The truth is, a lot of people really don't care if they have to watch the SE. They would like the OOT, but don't particularly feel that strongly if it's not available. And then there are a lot of fans that simply don't give a shit. They'll take the SE and be happy.

These people make up such a sizable portion of the viewing population that there are even quite a few members on this site, of all places, who fall into those categories.

So my point is: even if every regular member here boycotted the release and even if a lot of those fence sitters did too, regardless of whether you view us as a minority or majority, the blu-ray set would still sell millions of dollars. Lucas would be swimming in profit. He might be disappointed that he didn't make as much, but it's hard to complain about a cool $400 million in worldwide sales. If the set made that figure, it would be about 50% of the 2004 set--a catastrophic drop, the best-case scenario for boycotters. But it won't matter. The set is just one component of the wealth-enabling machine that is Lucasfilm. The books will still sell as they have, so will the novels and comics, and the games will continue to be best-sellers too. Then you'll have the Clone War stuff, 3D releases, whatever.

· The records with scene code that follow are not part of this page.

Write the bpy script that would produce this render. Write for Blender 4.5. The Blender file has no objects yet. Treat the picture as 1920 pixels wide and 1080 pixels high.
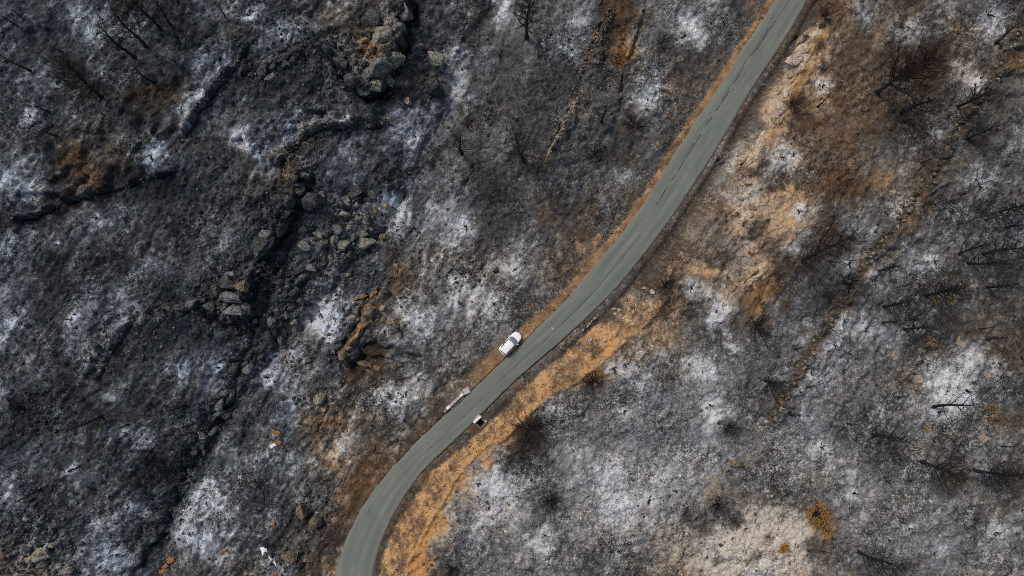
import bpy, bmesh, math, random
import numpy as np
from mathutils import Vector, Matrix
R = math.radians
random.seed(7); rng = np.random.default_rng(7)
sc = bpy.context.scene
COL = sc.collection

# ------------------------------------------------------------------ camera, sky, sun, exposure
H, F = 113.0, 1280.0                      # flying height (m), focal length in photo pixels
cam_d = bpy.data.cameras.new('camera'); cam = bpy.data.objects.new('camera', cam_d); COL.objects.link(cam)
cam.location = (0, 0, H); cam.rotation_euler = (0, 0, 0)
cam_d.sensor_width = 36; cam_d.lens = 36 * F / 1920; cam_d.clip_end = 3000; cam_d.clip_start = 1
sc.camera = cam
SUN_EL, SUN_AZ = R(52), R(-42)            # azimuth from +Y, towards -X: light comes from the upper left
w = bpy.data.worlds.new('World'); sc.world = w; w.use_nodes = True
wn = w.node_tree.nodes; wl = w.node_tree.links
sky = wn.new('ShaderNodeTexSky'); sky.sky_type = 'NISHITA'; sky.sun_disc = False
sky.sun_elevation = SUN_EL; sky.sun_rotation = SUN_AZ; sky.air_density = 1.0; sky.dust_density = 4.0; sky.ozone_density = 0.6
wl.new(sky.outputs[0], wn['Background'].inputs[0]); wn['Background'].inputs[1].default_value = 0.10
sun_d = bpy.data.lights.new('sun', 'SUN'); sun_d.energy = 1.5; sun_d.angle = R(14); sun_d.color = (1.0, 0.96, 0.91)
sun = bpy.data.objects.new('sun', sun_d); COL.objects.link(sun)
sdir = Vector((math.sin(SUN_AZ) * math.cos(SUN_EL), math.cos(SUN_AZ) * math.cos(SUN_EL), math.sin(SUN_EL)))
sun.rotation_euler = (-sdir).to_track_quat('-Z', 'Y').to_euler(); sun.location = sdir * 200
sc.view_settings.view_transform = 'Standard'; sc.view_settings.look = 'None'
sc.view_settings.exposure = 0.2; sc.view_settings.gamma = 1.0; sc.view_settings.use_curve_mapping = False
sc.cycles.max_bounces = 5; sc.cycles.use_denoising = False; sc.cycles.filter_width = 0.95

# ------------------------------------------------------------------ noise
def _hash(ix, iy, seed):
    h = (ix.astype(np.int64) * 374761393 + iy.astype(np.int64) * 668265263 + seed * 1274126177) & 0xffffffff
    h = ((h ^ (h >> 13)) * 1274126177) & 0xffffffff
    h = ((h ^ (h >> 16)) * 2246822519) & 0xffffffff
    return ((h ^ (h >> 15)) & 0xffffff) / float(0xffffff)
def vnoise(x, y, seed=0):
    ix = np.floor(x); iy = np.floor(y); fx = x - ix; fy = y - iy
    fx = fx * fx * fx * (fx * (fx * 6 - 15) + 10); fy = fy * fy * fy * (fy * (fy * 6 - 15) + 10)
    a = _hash(ix, iy, seed); b = _hash(ix + 1, iy, seed); c = _hash(ix, iy + 1, seed); d = _hash(ix + 1, iy + 1, seed)
    return (a + (b - a) * fx) + ((c + (d - c) * fx) - (a + (b - a) * fx)) * fy
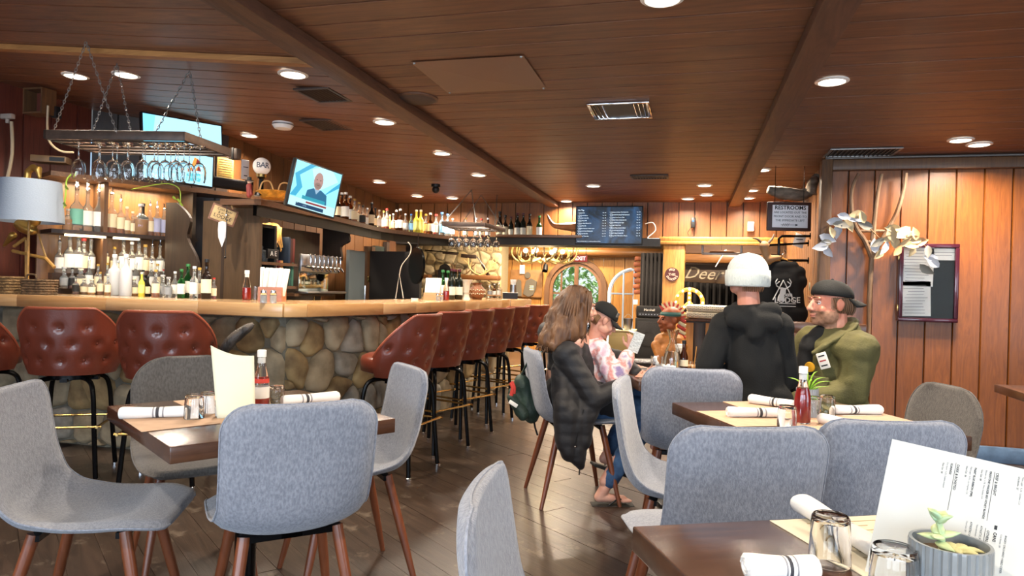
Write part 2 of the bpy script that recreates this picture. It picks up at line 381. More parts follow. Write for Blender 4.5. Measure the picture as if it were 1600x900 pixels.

I think Frink is right to some degree. Lucasfilm smartly diversified Star Wars to such wide extent that the actual selling of the films themselves are the least-important aspect of the company right now. Lucasfilm doesn't make money off  the videos, they make it from the toys and t-shirts and games and other merchandise. So if less people started buying the films they'd just re-orient their business strategy to account for the fact that their video profit margin is slightly lower than it was in the DVD era. The DVD era is a unique, probably-not-to-be-repeated era when everyone was buying films again and again, anyway, it was the height of the home video market.